Yafforth had had a church since 1208, but it is not the oldest item in the village – nearby is a enigmatic grassy mound which the local landowner heaped up during the troubled reign of King Stephen in the middle of 12th Century and built a timber castle on top. With a moat running round him, he felt safe in his mound while keeping watch as the high road from Northallerton to Catterick and Richmond forded the River Wiske in front of him.
His castle, though, had tumbled down by the time church was built.
The church was nearly 700 years old when Mr Pritchett was called in to restore it, and he threw himself into the project so enthusiastically that he rebuilt it almost entirely – only one small window survives from its earliest days.
Pritchett was one of the North-East’s leading ecclesiastical architects. During his career, he built 28 nonconformist chapels and 25 Anglican churches and he restored another 20. Perhaps his most dramatic rebuild was St Nicholas’ Church at the foot of Durham Market Place in 1854, which the Illustrated London News described as “the most beautiful specimen of church architecture in the north of England”.
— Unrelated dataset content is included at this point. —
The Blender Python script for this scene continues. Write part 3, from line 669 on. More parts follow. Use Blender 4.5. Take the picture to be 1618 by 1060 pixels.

Another of his rebuilds was Hurworth, which he oversaw in 1871 - the year that he was building St Laurence’s Church at Middleton St George.
St Laurence’s is now condemned and languishes in dereliction behind safety fencing, as does another of Pritchett’s best projects: the teacher training college in Vane Terrace, Darlington, which closed as the Arts Centre a decade ago.
Yafforth’s rebuild has fared much better. It was reconsecrated on August 11, 1870, and today it sits in an intriguing village. Behind the church is the grassy mound known as Howe Hill and to the side of it is the Old Hall, with diamonds in its brickwork, from 1614.